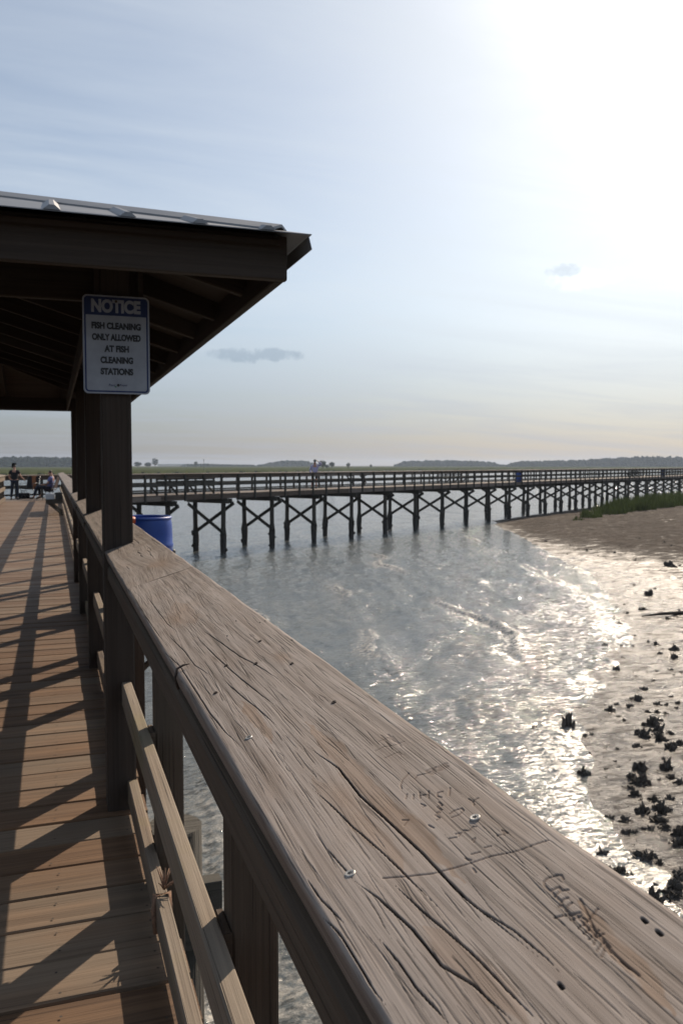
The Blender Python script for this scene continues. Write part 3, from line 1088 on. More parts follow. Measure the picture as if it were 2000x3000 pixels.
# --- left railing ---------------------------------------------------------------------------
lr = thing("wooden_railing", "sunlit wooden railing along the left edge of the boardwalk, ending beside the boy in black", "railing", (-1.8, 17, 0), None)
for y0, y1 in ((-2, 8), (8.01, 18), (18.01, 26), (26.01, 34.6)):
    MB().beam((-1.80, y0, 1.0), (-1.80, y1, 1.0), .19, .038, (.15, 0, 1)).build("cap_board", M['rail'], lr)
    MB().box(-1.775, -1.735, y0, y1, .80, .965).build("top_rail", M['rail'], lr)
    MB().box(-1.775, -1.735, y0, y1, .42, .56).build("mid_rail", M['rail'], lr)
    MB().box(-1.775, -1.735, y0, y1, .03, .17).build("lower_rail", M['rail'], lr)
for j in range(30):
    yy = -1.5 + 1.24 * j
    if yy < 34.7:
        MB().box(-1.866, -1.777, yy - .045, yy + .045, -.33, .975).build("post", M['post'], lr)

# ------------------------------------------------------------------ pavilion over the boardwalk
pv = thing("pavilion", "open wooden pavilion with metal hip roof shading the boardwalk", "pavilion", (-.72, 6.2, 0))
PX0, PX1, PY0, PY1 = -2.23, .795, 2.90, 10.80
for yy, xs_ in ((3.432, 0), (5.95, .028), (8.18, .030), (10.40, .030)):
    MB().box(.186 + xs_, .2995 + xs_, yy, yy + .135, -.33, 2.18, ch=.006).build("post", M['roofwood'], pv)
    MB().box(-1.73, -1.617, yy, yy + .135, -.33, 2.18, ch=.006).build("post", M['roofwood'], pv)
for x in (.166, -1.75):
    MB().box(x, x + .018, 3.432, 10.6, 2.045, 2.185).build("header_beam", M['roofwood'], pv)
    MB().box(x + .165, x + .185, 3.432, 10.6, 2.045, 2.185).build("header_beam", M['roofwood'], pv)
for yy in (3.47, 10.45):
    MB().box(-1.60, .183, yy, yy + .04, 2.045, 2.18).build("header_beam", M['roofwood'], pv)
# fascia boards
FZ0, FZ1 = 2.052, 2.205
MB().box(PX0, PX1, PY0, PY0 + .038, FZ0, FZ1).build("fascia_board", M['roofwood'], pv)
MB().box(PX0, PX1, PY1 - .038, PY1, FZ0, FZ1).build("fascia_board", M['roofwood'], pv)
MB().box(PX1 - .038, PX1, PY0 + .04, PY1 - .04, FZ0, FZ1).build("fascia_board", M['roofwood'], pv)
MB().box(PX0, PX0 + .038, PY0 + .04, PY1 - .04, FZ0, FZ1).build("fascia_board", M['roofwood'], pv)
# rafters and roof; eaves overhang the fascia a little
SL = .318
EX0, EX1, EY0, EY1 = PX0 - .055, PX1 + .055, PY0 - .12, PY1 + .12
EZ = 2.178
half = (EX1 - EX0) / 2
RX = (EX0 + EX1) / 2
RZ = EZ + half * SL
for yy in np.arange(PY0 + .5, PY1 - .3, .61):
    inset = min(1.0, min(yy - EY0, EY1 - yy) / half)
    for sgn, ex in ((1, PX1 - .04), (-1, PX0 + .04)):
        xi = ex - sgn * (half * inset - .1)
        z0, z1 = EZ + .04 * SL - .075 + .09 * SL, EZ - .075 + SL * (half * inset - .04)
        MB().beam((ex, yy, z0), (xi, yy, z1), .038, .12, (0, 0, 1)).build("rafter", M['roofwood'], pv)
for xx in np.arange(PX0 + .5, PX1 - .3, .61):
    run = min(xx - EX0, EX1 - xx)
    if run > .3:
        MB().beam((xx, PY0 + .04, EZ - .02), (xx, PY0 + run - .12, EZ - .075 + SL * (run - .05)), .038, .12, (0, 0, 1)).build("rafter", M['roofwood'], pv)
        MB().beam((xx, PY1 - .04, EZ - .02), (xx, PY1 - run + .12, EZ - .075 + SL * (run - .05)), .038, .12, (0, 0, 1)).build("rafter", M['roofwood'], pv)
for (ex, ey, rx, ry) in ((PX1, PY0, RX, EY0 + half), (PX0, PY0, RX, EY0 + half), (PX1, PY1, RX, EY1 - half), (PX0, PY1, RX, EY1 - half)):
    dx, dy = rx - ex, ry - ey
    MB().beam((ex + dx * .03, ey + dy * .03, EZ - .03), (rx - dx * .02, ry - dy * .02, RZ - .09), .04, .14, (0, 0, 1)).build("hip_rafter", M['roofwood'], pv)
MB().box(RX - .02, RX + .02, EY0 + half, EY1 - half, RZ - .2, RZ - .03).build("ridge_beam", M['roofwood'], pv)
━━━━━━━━
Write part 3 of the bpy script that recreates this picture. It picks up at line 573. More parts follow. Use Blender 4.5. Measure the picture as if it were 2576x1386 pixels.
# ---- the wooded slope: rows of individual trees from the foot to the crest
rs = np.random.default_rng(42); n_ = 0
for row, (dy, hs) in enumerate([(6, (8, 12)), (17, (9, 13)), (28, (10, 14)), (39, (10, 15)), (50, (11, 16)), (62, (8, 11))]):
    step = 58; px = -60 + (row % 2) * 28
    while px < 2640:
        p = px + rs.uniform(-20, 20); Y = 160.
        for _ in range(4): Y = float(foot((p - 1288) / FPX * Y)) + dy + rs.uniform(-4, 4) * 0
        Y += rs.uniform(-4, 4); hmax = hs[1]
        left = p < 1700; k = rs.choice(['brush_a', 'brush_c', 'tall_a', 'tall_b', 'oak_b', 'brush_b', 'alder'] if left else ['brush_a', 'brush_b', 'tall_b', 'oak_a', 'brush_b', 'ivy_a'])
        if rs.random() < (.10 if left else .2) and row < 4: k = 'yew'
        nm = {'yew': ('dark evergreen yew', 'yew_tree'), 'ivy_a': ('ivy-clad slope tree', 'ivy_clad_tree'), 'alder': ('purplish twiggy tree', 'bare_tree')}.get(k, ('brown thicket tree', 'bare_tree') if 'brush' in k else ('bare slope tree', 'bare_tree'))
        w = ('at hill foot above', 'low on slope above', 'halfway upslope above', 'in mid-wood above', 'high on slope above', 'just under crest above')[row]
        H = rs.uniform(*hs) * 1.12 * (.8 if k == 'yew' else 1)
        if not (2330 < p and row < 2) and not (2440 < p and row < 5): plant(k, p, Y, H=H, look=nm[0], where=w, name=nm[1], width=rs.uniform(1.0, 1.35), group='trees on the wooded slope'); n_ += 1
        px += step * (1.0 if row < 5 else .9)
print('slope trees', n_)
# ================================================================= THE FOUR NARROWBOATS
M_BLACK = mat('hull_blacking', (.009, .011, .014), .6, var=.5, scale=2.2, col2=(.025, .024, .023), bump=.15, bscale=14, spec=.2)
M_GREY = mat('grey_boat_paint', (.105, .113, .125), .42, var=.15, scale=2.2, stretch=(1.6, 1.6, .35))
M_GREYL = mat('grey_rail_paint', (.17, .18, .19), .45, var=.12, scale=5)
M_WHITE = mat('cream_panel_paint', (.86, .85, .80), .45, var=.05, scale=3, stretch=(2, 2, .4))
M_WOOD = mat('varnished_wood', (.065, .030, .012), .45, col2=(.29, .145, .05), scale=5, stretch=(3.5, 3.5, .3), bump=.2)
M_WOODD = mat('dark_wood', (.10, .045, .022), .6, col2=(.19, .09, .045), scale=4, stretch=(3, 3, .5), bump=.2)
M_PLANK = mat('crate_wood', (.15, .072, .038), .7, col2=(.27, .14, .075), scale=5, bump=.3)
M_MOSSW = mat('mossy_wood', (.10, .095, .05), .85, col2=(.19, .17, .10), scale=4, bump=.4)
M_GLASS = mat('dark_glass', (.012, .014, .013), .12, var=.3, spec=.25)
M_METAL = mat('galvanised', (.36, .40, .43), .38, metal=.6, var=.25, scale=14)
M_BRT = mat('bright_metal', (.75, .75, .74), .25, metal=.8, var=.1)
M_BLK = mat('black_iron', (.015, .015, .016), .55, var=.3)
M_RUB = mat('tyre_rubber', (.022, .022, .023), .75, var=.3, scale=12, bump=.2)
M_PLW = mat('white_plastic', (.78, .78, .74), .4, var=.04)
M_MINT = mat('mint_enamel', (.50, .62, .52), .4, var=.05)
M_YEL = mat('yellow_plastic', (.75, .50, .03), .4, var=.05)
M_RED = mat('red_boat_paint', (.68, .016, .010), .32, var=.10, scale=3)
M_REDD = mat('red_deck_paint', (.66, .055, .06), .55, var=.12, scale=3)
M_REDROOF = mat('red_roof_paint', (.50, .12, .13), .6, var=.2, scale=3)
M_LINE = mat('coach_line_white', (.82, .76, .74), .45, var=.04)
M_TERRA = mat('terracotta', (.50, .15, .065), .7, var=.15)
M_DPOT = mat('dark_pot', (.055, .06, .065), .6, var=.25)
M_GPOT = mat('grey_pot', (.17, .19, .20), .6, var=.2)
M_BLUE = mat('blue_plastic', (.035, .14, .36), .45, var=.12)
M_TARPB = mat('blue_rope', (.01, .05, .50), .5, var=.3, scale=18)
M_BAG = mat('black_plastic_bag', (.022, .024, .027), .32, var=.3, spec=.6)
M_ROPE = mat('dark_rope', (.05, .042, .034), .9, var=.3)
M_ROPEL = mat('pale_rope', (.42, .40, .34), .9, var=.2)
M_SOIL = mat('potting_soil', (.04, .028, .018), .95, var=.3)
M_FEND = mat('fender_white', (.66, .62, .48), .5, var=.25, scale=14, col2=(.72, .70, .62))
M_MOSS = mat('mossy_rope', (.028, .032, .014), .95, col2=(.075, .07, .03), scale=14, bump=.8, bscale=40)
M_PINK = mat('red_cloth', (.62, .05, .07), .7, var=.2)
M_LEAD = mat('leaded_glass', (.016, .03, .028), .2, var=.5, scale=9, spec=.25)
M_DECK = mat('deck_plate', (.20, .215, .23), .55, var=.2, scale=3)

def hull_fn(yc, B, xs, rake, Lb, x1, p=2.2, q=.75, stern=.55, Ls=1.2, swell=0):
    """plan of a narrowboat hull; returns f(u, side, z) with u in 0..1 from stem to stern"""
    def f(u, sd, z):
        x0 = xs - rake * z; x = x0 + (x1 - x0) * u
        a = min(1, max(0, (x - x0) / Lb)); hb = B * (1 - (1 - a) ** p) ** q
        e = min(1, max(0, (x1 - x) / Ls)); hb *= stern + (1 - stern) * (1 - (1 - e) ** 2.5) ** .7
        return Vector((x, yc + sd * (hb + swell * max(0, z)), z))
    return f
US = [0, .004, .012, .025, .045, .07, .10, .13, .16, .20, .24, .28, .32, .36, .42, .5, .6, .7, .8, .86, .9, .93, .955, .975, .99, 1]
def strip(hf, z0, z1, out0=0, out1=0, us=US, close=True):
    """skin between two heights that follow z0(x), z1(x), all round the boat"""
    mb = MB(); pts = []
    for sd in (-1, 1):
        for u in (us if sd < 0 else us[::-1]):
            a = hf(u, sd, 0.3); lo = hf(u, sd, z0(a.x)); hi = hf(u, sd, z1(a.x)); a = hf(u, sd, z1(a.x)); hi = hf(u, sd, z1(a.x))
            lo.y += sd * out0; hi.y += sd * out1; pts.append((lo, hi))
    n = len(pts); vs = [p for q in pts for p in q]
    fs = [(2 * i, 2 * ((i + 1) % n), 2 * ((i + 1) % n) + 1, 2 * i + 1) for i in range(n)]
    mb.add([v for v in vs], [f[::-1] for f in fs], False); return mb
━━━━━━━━
• _EXERCISE TASK_: Exactly reproduce the lines that run from the line bearing "MB().box(x, x +" through the line bearing "MB().box(PX1 - .038, PX1, PY0", with both end lines included.

• _RESPONSE TO THE EXERCISE_:
    MB().box(x, x + .018, 3.432, 10.6, 2.045, 2.185).build("header_beam", M['roofwood'], pv)
    MB().box(x + .165, x + .185, 3.432, 10.6, 2.045, 2.185).build("header_beam", M['roofwood'], pv)
for yy in (3.47, 10.45):
    MB().box(-1.60, .183, yy, yy + .04, 2.045, 2.18).build("header_beam", M['roofwood'], pv)
# fascia boards
FZ0, FZ1 = 2.052, 2.205
MB().box(PX0, PX1, PY0, PY0 + .038, FZ0, FZ1).build("fascia_board", M['roofwood'], pv)
MB().box(PX0, PX1, PY1 - .038, PY1, FZ0, FZ1).build("fascia_board", M['roofwood'], pv)
MB().box(PX1 - .038, PX1, PY0 + .04, PY1 - .04, FZ0, FZ1).build("fascia_board", M['roofwood'], pv)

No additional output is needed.